Man, woman, brother, sister, you are a worker separated unto the Holy Spirit. Is that true? Has that been your longing desire? Has that been your surrender? Has that been what you have expected through faith in the power of our Risen and Almighty Lord Jesus? If not, here is the call of faith, and here is the key of blessing-separated unto the Holy Spirit. God write the word in our hearts!

I said the Holy Spirit spoke to that church as a church capable of doing that work. The Holy Spirit trusted them. God grant that our churches, our missionary societies, and our workers' unions, that all our directors and councils and committees may be men and women who are fit for the work of separating workers unto the Holy Spirit. We can ask God for that, too.

Then comes my fifth thought, and it is this: This holy partnership with the Holy Spirit in this work becomes a matter of consciousness and of action.

These men, what did they do? They set apart Paul and Barnabas, and then it is written of the two that they, being sent forth by the Holy Spirit, went down to Silica. Oh, what fellowship! The Holy Spirit in heaven doing part of the work, men on earth doing the other part. After the ordination of the men on earth, it is written in God's inspired Word that they were sent forth by the Holy Spirit.

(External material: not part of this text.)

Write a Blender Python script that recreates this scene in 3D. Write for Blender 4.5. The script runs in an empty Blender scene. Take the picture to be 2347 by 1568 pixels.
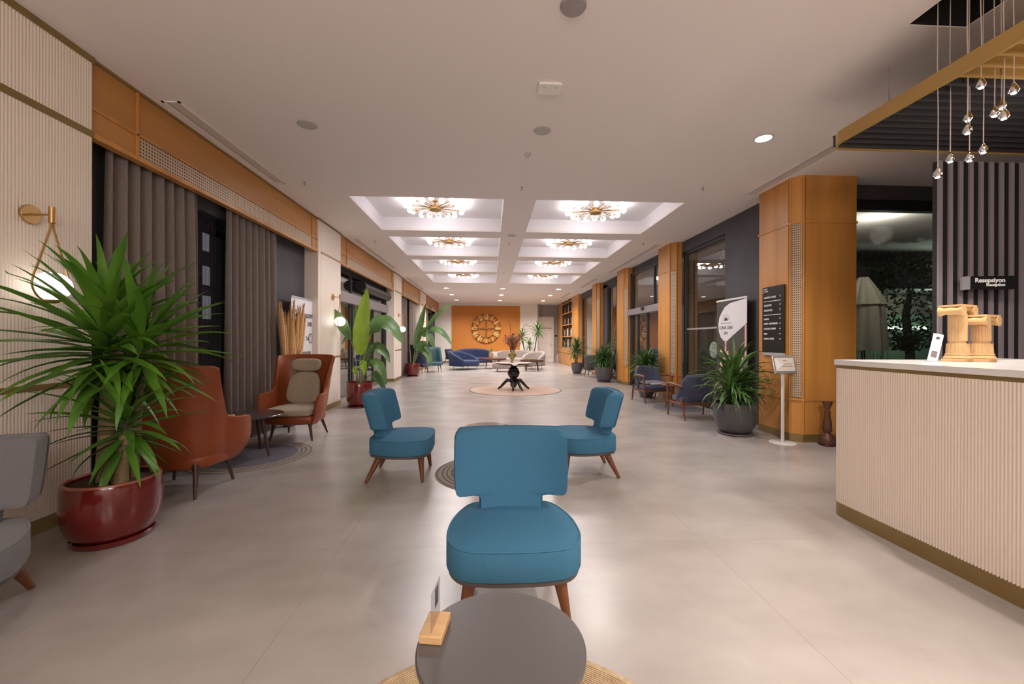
import bpy, bmesh, math, random
from mathutils import Vector, Matrix, Euler
from math import sin, cos, pi, radians as R, sqrt, atan2, hypot
random.seed(7)
C = bpy.context.scene.collection
SC = bpy.context.scene

# ------------------------------------------------------------------ camera
cam_d = bpy.data.cameras.new('camera'); cam = bpy.data.objects.new('camera', cam_d); C.objects.link(cam)
cam_d.sensor_width = 36.0; cam_d.lens = 36.0 * 940.0 / 2347.0
cam_d.shift_y = -4.0 / 2347.0; cam_d.clip_start = 0.03; cam_d.clip_end = 200
CAM_H = 1.30
cam.matrix_world = (Matrix.Translation((0, 0, CAM_H)) @ Matrix.Rotation(-math.atan(48.5 / 940.0), 4, 'Z')
                    @ Matrix.Rotation(R(90), 4, 'X') @ Matrix.Rotation(0.003, 4, 'Z'))
SC.camera = cam

# ------------------------------------------------------------------ world, exposure
w = bpy.data.worlds.new('night'); SC.world = w; w.use_nodes = True
bg = w.node_tree.nodes['Background']; bg.inputs[0].default_value = (0.16, 0.15, 0.17, 1); bg.inputs[1].default_value = 0.25
SC.view_settings.view_transform = 'Standard'; SC.view_settings.look = 'None'
SC.view_settings.exposure = 0.52; SC.view_settings.gamma = 1.0; SC.view_settings.use_curve_mapping = False
CE = 3.43            # ceiling height

def lamp(name, kind, loc, power, col=(1, .9, .8), size=.1, aim=None, spot=None, blend=.6, sy=None):
    d = bpy.data.lights.new(name, kind); d.energy = power; d.color = col
    if kind == 'AREA':
        d.size = size
        if sy: d.shape = 'RECTANGLE'; d.size_y = sy
    else: d.shadow_soft_size = size
    if spot: d.spot_size = R(spot); d.spot_blend = blend
    o = bpy.data.objects.new(name, d); C.objects.link(o); o.location = loc
    if aim is not None: o.rotation_euler = (Vector(aim) - Vector(loc)).to_track_quat('-Z', 'Y').to_euler()
    return o
WARM = (1, .86, .75); NEUT = (1, .92, .88)
# ceiling spots in the reception recess, aimed across the walkway
for y, e in ((-0.6, 190), (0.4, 230), (1.3, 150)):
    lamp('recess_spot', 'SPOT', (2.92, y, 3.47), e, WARM, .10, aim=(1.85, y + .1, 0), spot=86, blend=.8)
# added fill lights behind the camera, without a fixture
lamp('rear_fill_light', 'POINT', (-.7, -2.2, 2.35), 105, NEUT, .5)
lamp('rear_fill_light', 'POINT', (1.3, -2.8, 2.35), 105, NEUT, .5)
# ceiling downlight over the right aisle
lamp('downlight', 'SPOT', (2.85, 4.16, 3.40), 130, NEUT, .06, aim=(2.85, 4.16, 0), spot=110, blend=.8)
for y in (16.9, 19.27, 21.9):
    for x in (-1.83, .485, 2.8):
        lamp('downlight', 'SPOT', (x, y, 3.40), 210, NEUT, .06, aim=(x, y, 0), spot=155, blend=.8)
# down light of each chandelier
for cy in (7.12, 9.5, 11.92, 14.35):
    for cx in (-.96, 1.83): lamp('chandelier_light', 'SPOT', (cx, cy, 3.50), 84, (1, .93, .90), .22, aim=(cx, cy, 0), spot=160, blend=.5)
# pendant cluster over the desk
lamp('reception_light', 'SPOT', (3.05, 2.35, 2.38), 60, (1, .93, .86), .12, aim=(3.1, 2.7, 0), spot=150, blend=.5)
lamp('reception_light', 'POINT', (3.6, 2.0, 2.45), 15, WARM, .12)  # added fill point beside the cluster, for the pillar face
# night lights on the terrace outside
lamp('terrace_light', 'POINT', (6.6, 6.6, 3.1), 22, (1, .95, .85), .15)
lamp('terrace_light', 'POINT', (12.2, 9.9, 4.4), 20, (1, .9, .75), .12)  # added weak light above the balcony slab, so the railing shows
lamp('terrace_light', 'POINT', (10.6, 9.3, 2.2), 26, (.8, 1, .85), .1)

# ------------------------------------------------------------------ materials
def mat(name, col, rough=.5, metal=0, emis=None, es=0, spec=None, noise=None, nscale=5, nstretch=None, bump=0, bscale=40,
        coat=0, alpha=None, trans=0, sheen=0, col2=None, ndet=4, nrange=(.3, .7)):
    m = bpy.data.materials.new(name); m.use_nodes = True
    nt = m.node_tree; b = nt.nodes['Principled BSDF']
    b.inputs['Base Color'].default_value = (*col, 1); b.inputs['Roughness'].default_value = rough
    b.inputs['Metallic'].default_value = metal
    if spec is not None: b.inputs['Specular IOR Level'].default_value = spec
    if emis: b.inputs['Emission Color'].default_value = (*emis, 1); b.inputs['Emission Strength'].default_value = es
    if coat: b.inputs['Coat Weight'].default_value = coat; b.inputs['Coat Roughness'].default_value = .15
    if trans: b.inputs['Transmission Weight'].default_value = trans
    if sheen: b.inputs['Sheen Weight'].default_value = sheen
    if noise or bump:
        tc = nt.nodes.new('ShaderNodeTexCoord'); mp = nt.nodes.new('ShaderNodeMapping')
        nt.links.new(tc.outputs['Object'], mp.inputs[0])
        if nstretch: mp.inputs['Scale'].default_value = nstretch
    if noise:
        n = nt.nodes.new('ShaderNodeTexNoise'); n.inputs['Scale'].default_value = nscale; n.inputs['Detail'].default_value = ndet
        nt.links.new(mp.outputs[0], n.inputs['Vector'])
        cr = nt.nodes.new('ShaderNodeValToRGB')
        c2 = col2 or tuple(max(0, c * (1 - noise)) for c in col)
        cr.color_ramp.elements[0].position = nrange[0]; cr.color_ramp.elements[1].position = nrange[1]
        cr.color_ramp.elements[0].color = (*c2, 1); cr.color_ramp.elements[1].color = (*col, 1)
        nt.links.new(n.outputs['Fac'], cr.inputs[0]); nt.links.new(cr.outputs[0], b.inputs['Base Color'])
    if bump:
        n2 = nt.nodes.new('ShaderNodeTexNoise'); n2.inputs['Scale'].default_value = bscale; n2.inputs['Detail'].default_value = 2
        nt.links.new(mp.outputs[0], n2.inputs['Vector'])
        bp = nt.nodes.new('ShaderNodeBump'); bp.inputs['Strength'].default_value = bump; bp.inputs['Distance'].default_value = .004
        nt.links.new(n2.outputs['Fac'], bp.inputs['Height']); nt.links.new(bp.outputs[0], b.inputs['Normal'])
    return m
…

And see how this partnership calls to new prayer and fasting. They had for a certain time been ministering to the Lord and fasting, perhaps days. The Holy Spirit speaks, and they have to do the work and to enter into partnership, and at once they come together for more prayer and fasting. That is the spirit in which they obey the command of their Lord. And that teaches us that it is not only in the beginning of our Christian work, but all along, that we need to have our strength in prayer. If there is one thought with regard to the Church of Christ which at times comes to me with overwhelming sorrow; if there is one thought in regard to my own life of which I am ashamed; if there is one thought of which I feel that the Church of Christ has not accepted and not grasped; if there is one thought which makes me pray to God: "Oh, teach us by Your grace, new things"-it is the wonderful power that prayer is meant to have in the Kingdom. We have so little availed ourselves of it.

We have all- read the expression of Christian in Bunyan's great work, when he found he had the key in his breast that should unlock the dungeon. We have the key that can unlock the dungeon of atheism for us. The Holy Spirit, into whose hands God has put the work, has been called "the executive of the Holy Trinity." The Holy Spirit has not only power, but He has the Spirit of love. He is brooding over this dark world and every sphere of work in it, and He is willing to bless. And why is there not more blessing? There can be only one answer. We have not honored the Holy Spirit as we should have done. Is there one who can say that that is not true? Is not every thoughtful heart ready to cry: "God forgive me that I have not honored the Holy Spirit as I should have done, that I have grieved Him, that I have allowed self, the flesh, and my own will to work where the Holy Spirit should have been honored! May God forgive me that I have allowed self, the flesh, and the will to actually have the place that God wanted the Holy Spirit to have."

Oh, the sin is greater than we know! No wonder that there is so much feebleness and failure in the Church of Christ!